++++ MATERIAL PROVIDED

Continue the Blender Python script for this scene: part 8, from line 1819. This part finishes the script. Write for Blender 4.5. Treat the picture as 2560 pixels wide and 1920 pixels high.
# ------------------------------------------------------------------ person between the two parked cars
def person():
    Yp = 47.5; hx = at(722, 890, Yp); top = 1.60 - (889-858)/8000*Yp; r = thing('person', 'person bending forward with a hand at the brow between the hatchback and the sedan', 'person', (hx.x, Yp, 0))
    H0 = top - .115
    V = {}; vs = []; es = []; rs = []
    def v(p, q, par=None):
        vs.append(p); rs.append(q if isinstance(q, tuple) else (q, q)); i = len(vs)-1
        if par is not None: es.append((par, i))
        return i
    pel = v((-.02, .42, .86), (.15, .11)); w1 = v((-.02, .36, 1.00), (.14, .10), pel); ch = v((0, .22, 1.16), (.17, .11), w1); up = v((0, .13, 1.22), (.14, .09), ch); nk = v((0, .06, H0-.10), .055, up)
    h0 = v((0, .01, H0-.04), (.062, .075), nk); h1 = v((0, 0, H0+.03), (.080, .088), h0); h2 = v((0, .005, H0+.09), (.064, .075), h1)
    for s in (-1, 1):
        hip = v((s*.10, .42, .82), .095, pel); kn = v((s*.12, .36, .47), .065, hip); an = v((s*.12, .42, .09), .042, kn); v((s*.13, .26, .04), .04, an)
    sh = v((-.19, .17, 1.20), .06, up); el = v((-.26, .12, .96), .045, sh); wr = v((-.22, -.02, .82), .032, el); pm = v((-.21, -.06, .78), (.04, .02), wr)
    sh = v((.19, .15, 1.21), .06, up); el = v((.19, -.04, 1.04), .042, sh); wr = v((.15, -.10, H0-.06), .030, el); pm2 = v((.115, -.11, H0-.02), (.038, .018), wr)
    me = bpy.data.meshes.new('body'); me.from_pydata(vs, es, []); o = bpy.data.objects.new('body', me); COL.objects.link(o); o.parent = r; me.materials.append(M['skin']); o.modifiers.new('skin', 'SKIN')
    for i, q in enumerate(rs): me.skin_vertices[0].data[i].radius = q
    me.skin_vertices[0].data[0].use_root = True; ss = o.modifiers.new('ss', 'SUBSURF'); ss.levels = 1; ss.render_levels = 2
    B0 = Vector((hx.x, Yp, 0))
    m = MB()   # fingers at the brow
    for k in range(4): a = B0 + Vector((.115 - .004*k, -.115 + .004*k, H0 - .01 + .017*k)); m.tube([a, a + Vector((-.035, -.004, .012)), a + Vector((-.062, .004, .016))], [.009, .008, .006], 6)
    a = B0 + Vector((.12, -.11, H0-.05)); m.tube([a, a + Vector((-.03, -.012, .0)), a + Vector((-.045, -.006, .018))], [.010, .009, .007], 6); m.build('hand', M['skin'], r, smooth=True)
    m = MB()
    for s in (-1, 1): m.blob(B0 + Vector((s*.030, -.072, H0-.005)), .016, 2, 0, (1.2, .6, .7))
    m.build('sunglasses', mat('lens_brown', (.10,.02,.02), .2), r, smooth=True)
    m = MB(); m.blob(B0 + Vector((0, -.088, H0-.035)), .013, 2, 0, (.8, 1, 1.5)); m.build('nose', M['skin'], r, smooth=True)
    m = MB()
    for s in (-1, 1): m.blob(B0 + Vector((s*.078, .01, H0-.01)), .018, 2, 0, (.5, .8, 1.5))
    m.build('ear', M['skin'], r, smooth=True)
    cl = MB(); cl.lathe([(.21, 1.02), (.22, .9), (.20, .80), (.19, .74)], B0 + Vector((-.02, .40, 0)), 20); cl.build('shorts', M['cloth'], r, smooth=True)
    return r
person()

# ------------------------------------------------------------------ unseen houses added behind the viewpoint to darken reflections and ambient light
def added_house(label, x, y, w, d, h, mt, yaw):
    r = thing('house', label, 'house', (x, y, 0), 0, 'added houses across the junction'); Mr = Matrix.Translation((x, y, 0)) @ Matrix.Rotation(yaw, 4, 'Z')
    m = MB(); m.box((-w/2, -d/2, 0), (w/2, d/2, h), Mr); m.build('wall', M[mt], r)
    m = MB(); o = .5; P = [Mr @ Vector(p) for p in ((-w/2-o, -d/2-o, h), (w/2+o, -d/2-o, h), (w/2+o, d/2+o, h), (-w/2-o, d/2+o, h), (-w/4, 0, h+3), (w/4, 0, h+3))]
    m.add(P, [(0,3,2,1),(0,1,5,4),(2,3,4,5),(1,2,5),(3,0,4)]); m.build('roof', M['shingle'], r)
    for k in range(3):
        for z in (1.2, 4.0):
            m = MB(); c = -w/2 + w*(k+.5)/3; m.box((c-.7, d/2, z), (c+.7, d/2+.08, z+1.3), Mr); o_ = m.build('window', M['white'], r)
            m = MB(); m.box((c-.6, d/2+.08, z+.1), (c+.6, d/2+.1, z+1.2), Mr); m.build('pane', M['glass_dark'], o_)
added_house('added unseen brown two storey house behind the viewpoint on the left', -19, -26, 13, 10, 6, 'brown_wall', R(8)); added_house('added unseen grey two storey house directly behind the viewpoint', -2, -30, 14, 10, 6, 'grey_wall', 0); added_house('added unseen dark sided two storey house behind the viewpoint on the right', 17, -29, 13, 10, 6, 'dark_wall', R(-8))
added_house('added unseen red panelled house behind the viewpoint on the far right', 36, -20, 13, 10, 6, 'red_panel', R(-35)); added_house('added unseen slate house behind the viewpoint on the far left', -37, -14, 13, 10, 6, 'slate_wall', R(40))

++++++++

● **WHAT IS NEEDED**: Would you copy out each line exactly as written?

● **RESULT FOR THIS EXERCISE**:
Continue the Blender Python script for this scene: part 8, from line 1819. This part finishes the script. Write for Blender 4.5. Treat the picture as 2560 pixels wide and 1920 pixels high.
# ------------------------------------------------------------------ person between the two parked cars
def person():
    Yp = 47.5; hx = at(722, 890, Yp); top = 1.60 - (889-858)/8000*Yp; r = thing('person', 'person bending forward with a hand at the brow between the hatchback and the sedan', 'person', (hx.x, Yp, 0))
    H0 = top - .115
    V = {}; vs = []; es = []; rs = []
    def v(p, q, par=None):
        vs.append(p); rs.append(q if isinstance(q, tuple) else (q, q)); i = len(vs)-1
        if par is not None: es.append((par, i))
        return i
    pel = v((-.02, .42, .86), (.15, .11)); w1 = v((-.02, .36, 1.00), (.14, .10), pel); ch = v((0, .22, 1.16), (.17, .11), w1); up = v((0, .13, 1.22), (.14, .09), ch); nk = v((0, .06, H0-.10), .055, up)
    h0 = v((0, .01, H0-.04), (.062, .075), nk); h1 = v((0, 0, H0+.03), (.080, .088), h0); h2 = v((0, .005, H0+.09), (.064, .075), h1)
    for s in (-1, 1):
        hip = v((s*.10, .42, .82), .095, pel); kn = v((s*.12, .36, .47), .065, hip); an = v((s*.12, .42, .09), .042, kn); v((s*.13, .26, .04), .04, an)
    sh = v((-.19, .17, 1.20), .06, up); el = v((-.26, .12, .96), .045, sh); wr = v((-.22, -.02, .82), .032, el); pm = v((-.21, -.06, .78), (.04, .02), wr)
    sh = v((.19, .15, 1.21), .06, up); el = v((.19, -.04, 1.04), .042, sh); wr = v((.15, -.10, H0-.06), .030, el); pm2 = v((.115, -.11, H0-.02), (.038, .018), wr)
    me = bpy.data.meshes.new('body'); me.from_pydata(vs, es, []); o = bpy.data.objects.new('body', me); COL.objects.link(o); o.parent = r; me.materials.append(M['skin']); o.modifiers.new('skin', 'SKIN')
    for i, q in enumerate(rs): me.skin_vertices[0].data[i].radius = q
    me.skin_vertices[0].data[0].use_root = True; ss = o.modifiers.new('ss', 'SUBSURF'); ss.levels = 1; ss.render_levels = 2
    B0 = Vector((hx.x, Yp, 0))
    m = MB()   # fingers at the brow
    for k in range(4): a = B0 + Vector((.115 - .004*k, -.115 + .004*k, H0 - .01 + .017*k)); m.tube([a, a + Vector((-.035, -.004, .012)), a + Vector((-.062, .004, .016))], [.009, .008, .006], 6)
    a = B0 + Vector((.12, -.11, H0-.05)); m.tube([a, a + Vector((-.03, -.012, .0)), a + Vector((-.045, -.006, .018))], [.010, .009, .007], 6); m.build('hand', M['skin'], r, smooth=True)
    m = MB()
    for s in (-1, 1): m.blob(B0 + Vector((s*.030, -.072, H0-.005)), .016, 2, 0, (1.2, .6, .7))
    m.build('sunglasses', mat('lens_brown', (.10,.02,.02), .2), r, smooth=True)
    m = MB(); m.blob(B0 + Vector((0, -.088, H0-.035)), .013, 2, 0, (.8, 1, 1.5)); m.build('nose', M['skin'], r, smooth=True)
    m = MB()
    for s in (-1, 1): m.blob(B0 + Vector((s*.078, .01, H0-.01)), .018, 2, 0, (.5, .8, 1.5))
    m.build('ear', M['skin'], r, smooth=True)
    cl = MB(); cl.lathe([(.21, 1.02), (.22, .9), (.20, .80), (.19, .74)], B0 + Vector((-.02, .40, 0)), 20); cl.build('shorts', M['cloth'], r, smooth=True)
    return r
person()

# ------------------------------------------------------------------ unseen houses added behind the viewpoint to darken reflections and ambient light
def added_house(label, x, y, w, d, h, mt, yaw):
    r = thing('house', label, 'house', (x, y, 0), 0, 'added houses across the junction'); Mr = Matrix.Translation((x, y, 0)) @ Matrix.Rotation(yaw, 4, 'Z')
    m = MB(); m.box((-w/2, -d/2, 0), (w/2, d/2, h), Mr); m.build('wall', M[mt], r)
    m = MB(); o = .5; P = [Mr @ Vector(p) for p in ((-w/2-o, -d/2-o, h), (w/2+o, -d/2-o, h), (w/2+o, d/2+o, h), (-w/2-o, d/2+o, h), (-w/4, 0, h+3), (w/4, 0, h+3))]
    m.add(P, [(0,3,2,1),(0,1,5,4),(2,3,4,5),(1,2,5),(3,0,4)]); m.build('roof', M['shingle'], r)
    for k in range(3):
        for z in (1.2, 4.0):
            m = MB(); c = -w/2 + w*(k+.5)/3; m.box((c-.7, d/2, z), (c+.7, d/2+.08, z+1.3), Mr); o_ = m.build('window', M['white'], r)
            m = MB(); m.box((c-.6, d/2+.08, z+.1), (c+.6, d/2+.1, z+1.2), Mr); m.build('pane', M['glass_dark'], o_)
added_house('added unseen brown two storey house behind the viewpoint on the left', -19, -26, 13, 10, 6, 'brown_wall', R(8)); added_house('added unseen grey two storey house directly behind the viewpoint', -2, -30, 14, 10, 6, 'grey_wall', 0); added_house('added unseen dark sided two storey house behind the viewpoint on the right', 17, -29, 13, 10, 6, 'dark_wall', R(-8))
added_house('added unseen red panelled house behind the viewpoint on the far right', 36, -20, 13, 10, 6, 'red_panel', R(-35)); added_house('added unseen slate house behind the viewpoint on the far left', -37, -14, 13, 10, 6, 'slate_wall', R(40))